Franck es Ribéry. Un futbolista excepcional nacido en Francia, figura en un coloso europeo como Bayern Múnich, que atraviesa en el más alto nivel los últimos años de su exitosa carrera profesional. Hace cinco años, elegido el mejor jugador de Europa. Hace 32 años, determinado por un accidente automovilístico del que acaba de hablar públicamente.
Frank, así sin “c”, es una película irlandesa de 2014. Una recomendable comedia negra, algo hipster, que parte de la historia real de Frank Sidebottom -el personaje que encarnaba el músico Chris Sievey a fines de los 80 cada vez que se ponía una cabeza gigante de papel maché- para montar un viaje introspectivo, humorístico, absurdo y sensible, hacia la mente creativa de un tipo raro. Un tipo que no puede vivir en sociedad sin ponerse una máscara.
Cuando tenía dos años, y todavía no había entendido del todo que sus padres lo habían abandonado al nacer en la puerta de un convento, Ribery supo que gusto tenía el vidrio. Supo cual era el sabor de su propia sangre. De pronto, le salió sobre su cabeza una máscara propia. Una de ciento y pico de puntos, músculos cortados y cicatrices hipertróficas.

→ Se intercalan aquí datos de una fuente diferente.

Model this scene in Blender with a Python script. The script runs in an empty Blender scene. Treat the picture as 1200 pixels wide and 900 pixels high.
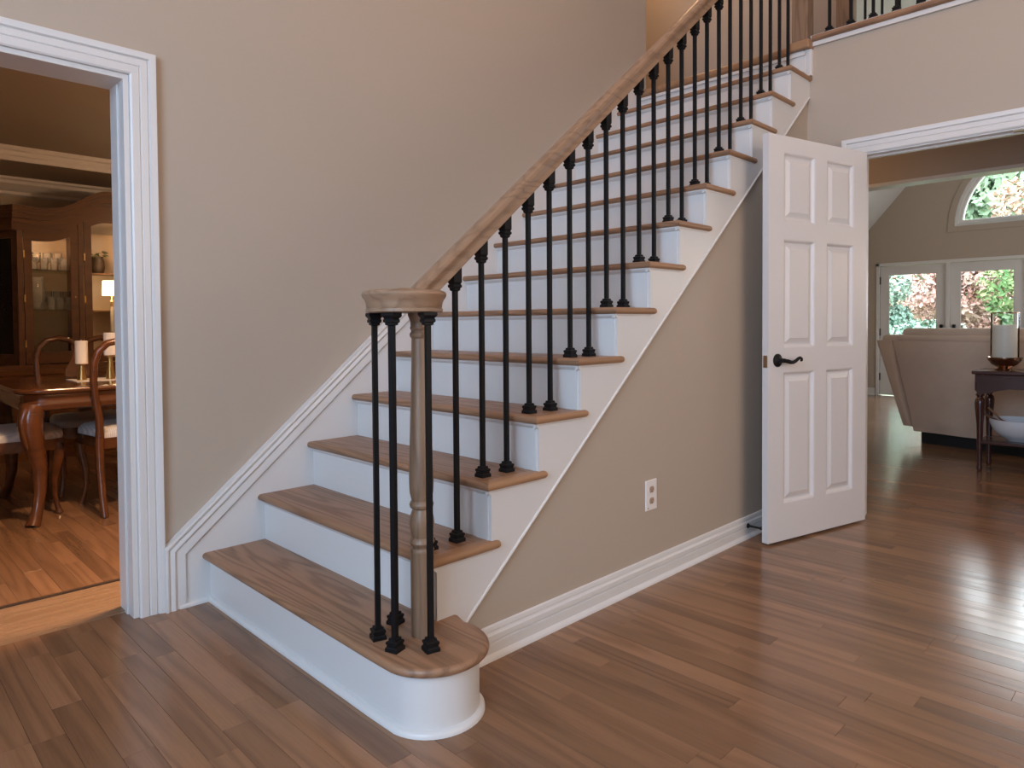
import bpy, math, random
from mathutils import Vector, Matrix

# ------------------------------------------------------------------ camera
random.seed(7)
SC = bpy.context.scene
COL = SC.collection
CAM = Vector((-0.8129, -2.8425, 1.1043))
YAW, PITCH, ROLL, FPX = 0.78112, -0.024676, -0.006912, 806.417
def cam_axes():
    sy, cy, sp, cp = math.sin(YAW), math.cos(YAW), math.sin(PITCH), math.cos(PITCH)
    f = Vector((sy*cp, cy*cp, sp)); rt = Vector((cy, -sy, 0)); up = rt.cross(f)
    cr, sr = math.cos(ROLL), math.sin(ROLL)
    return cr*rt + sr*up, -sr*rt + cr*up, f
RT, UP, FW = cam_axes()
cd = bpy.data.cameras.new('camera')
cd.sensor_width = 36.0
cd.lens = 36.0*FPX/1200.0
cd.shift_y = -50.0/1200.0
cd.clip_start = 0.05; cd.clip_end = 200
co = bpy.data.objects.new('camera', cd); COL.objects.link(co)
mw = Matrix.Identity(4)
for i in range(3):
    mw[i][0] = RT[i]; mw[i][1] = UP[i]; mw[i][2] = -FW[i]; mw[i][3] = CAM[i]
co.matrix_world = mw
SC.camera = co
def project(p):
    d = Vector(p) - CAM
    z = d.dot(FW)
    if z < 0.05: return None
    return 600 + FPX*d.dot(RT)/z, 400 - FPX*d.dot(UP)/z, z

# ------------------------------------------------------------------ world and light
w = bpy.data.worlds.new('sky'); SC.world = w; w.use_nodes = True
nt = w.node_tree; nt.nodes.clear()
wo = nt.nodes.new('ShaderNodeOutputWorld'); bg = nt.nodes.new('ShaderNodeBackground')
bg.inputs[0].default_value = (0.86, 0.93, 1.0, 1); bg.inputs[1].default_value = 14.0
nt.links.new(bg.outputs[0], wo.inputs[0])

def area(name, loc, direction, sx, sy, power, color, portal=False):
    l = bpy.data.lights.new(name, 'AREA'); l.shape = 'RECTANGLE'; l.size = sx; l.size_y = sy
    l.energy = power; l.color = color
    if portal: l.cycles.is_portal = True
    o = bpy.data.objects.new(name, l); COL.objects.link(o); o.location = loc
    o.rotation_euler = Vector(direction).to_track_quat('-Z', 'Y').to_euler()
    return o
def point(name, loc, power, color, size=0.1):
    l = bpy.data.lights.new(name, 'POINT'); l.energy = power; l.color = color; l.shadow_soft_size = size
    o = bpy.data.objects.new(name, l); COL.objects.link(o); o.location = loc
    return o
COOL = (0.53, 0.74, 1.0); WARM = (1.0, 0.62, 0.34); SOFTW = (1.0, 0.72, 0.50)
# assumed daylight behind the camera: area lights before a solid wall without openings
area('assumed_entry_light_upper', (-3.15, -3.1, 2.5), (1, 0.0, -0.08), 2.6, 2.2, 185, COOL)
area('assumed_entry_light_lower', (-3.15, -2.6, 1.15), (1, 0.05, 0), 2.0, 1.9, 58, COOL)  # assumed lower light, no door is built in this wall
# added warm fill from behind the camera, for the surfaces facing it
area('front_warm_fill', (1.2, -5.3, 1.9), (0, 1, 0), 2.6, 1.9, 58, (1.0, 0.80, 0.65))
# added fill along the solid family-room side wall, brightening that room
area('family_side_fill', (7.6, -3.78, 1.5), (0, 1, 0), 3.0, 1.8, 45, (0.93, 0.97, 1.0))
# assumed unseen electric lamps: foyer, upper hall, dining room, hall below the bridge
point('assumed_foyer_lamp', (0.9, -1.9, 4.6), 66, (1.0, 0.54, 0.28), 0.25)
point('assumed_upper_hall_lamp', (3.95, 0.45, 4.7), 22, WARM, 0.15)
point('assumed_dining_lamp', (2.2, 1.6, 2.05), 62, WARM, 0.12)
sp = bpy.data.lights.new('assumed_dining_downlight', 'SPOT'); sp.energy = 360; sp.color = WARM; sp.spot_size = 2.4; sp.spot_blend = 0.6; sp.shadow_soft_size = 0.08
so = bpy.data.objects.new('assumed_dining_downlight', sp); COL.objects.link(so); so.location = (0.25, 0.22, 2.41)
point('assumed_hall_lamp', (3.95, -0.3, 2.3), 11, WARM, 0.1)
point('sofa_back_fill', (5.2, -3.5, 1.6), 14, SOFTW, 0.12)  # unseen warm fill added to brighten the back of the sofa
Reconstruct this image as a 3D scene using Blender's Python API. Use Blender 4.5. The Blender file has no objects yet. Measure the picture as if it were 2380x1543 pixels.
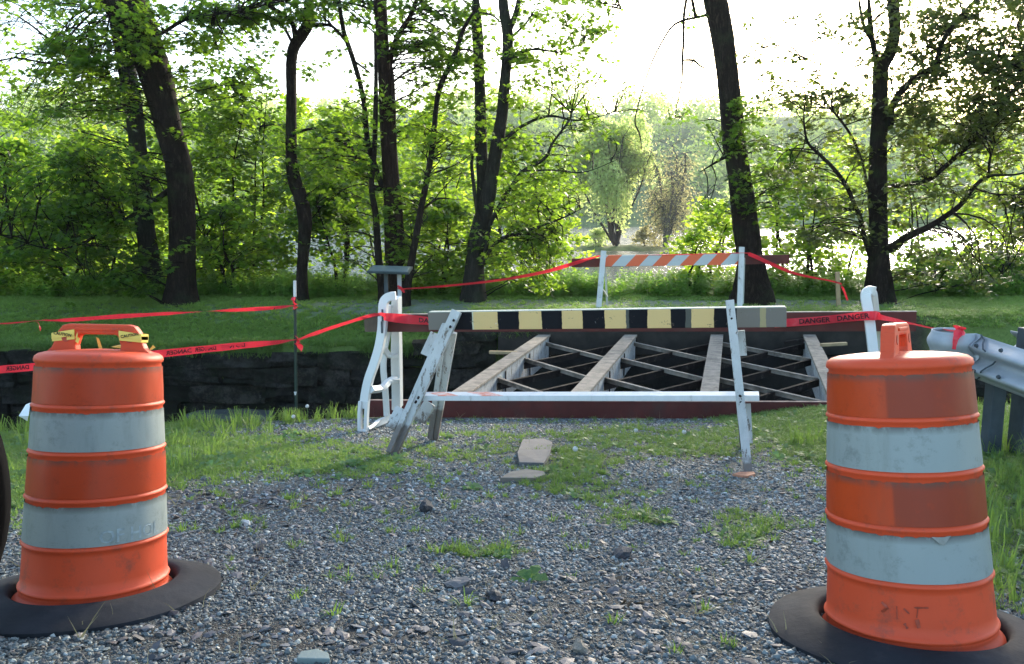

“Eso fue lo que me dio este carácter y esta fuerza. Porque cuando sos chico y tenés una cicatriz como esta no es fácil. Las forma en la que las personas te ven, las críticas. Mi familia sufrió con esto”, reveló en una entrevista con la TV francesa. “La gente dice: ‘mira lo que tiene ese en la cara, mira su cabeza, qué es esa cicatriz, es feo’. A dónde sea que iba, la gente siempre me miraba. Y no porque era buena persona, no porque mi nombre es Franck, no porque era bueno para jugar fútbol, sino por la cicatriz”, agregó. Ribery relata su relato. Uno de superación, de fortaleza ante la adversidad, de formación de temple.
A Frank, el de la película, no le creció una máscara en la cabeza. Se la fabricó con sus propias manos. Sin ella, no era. No podía expresarse. Ni cantar, ni crear, ni siquiera salir a la calle. El film enmarca ese viaje deconstructivo del protagonista hacía y desde su refugio con forma de altergo. Una introspección que invita a la del espectador y su propia máscara de engrudo.
Ribéry caminó ese camino hace mucho tiempo. Era un pibe revoltoso en las calles de Boulogne Sur Mer, esa playa del norte francés tan cercana en todas nuestras escuelas primarias y sanmartinianas. Franck sabía lo que pensaban cuando lo veían. Escuchaba lo que decían sus compañeros, y sus padres, sobre el “Quasimodo” del convento. El ponía la cara, no la ocultaba. La máscara de cicatrices lo formó y, sobre todo, lo liberó. Lo inmunizó. Indiferente al que dirán, a las habladurías del mundo, logró algo que muchos jamás consiguen: ser el mismo.
Franck y Frank aprendieron a ser más allá de sus rostros. A hablar con sus cuerpos. El de la película con la música. Ribery con el fútbol. Ese es su lenguaje. Ahí donde la mirada se clava en la pelota y no en los rostros, donde la belleza tiene forma de gambeta, de gol. Ahí liberó su genialidad, su habilidad, su unicidad. Eso que emparenta a genios y a locos. Como si hubiera diferencias.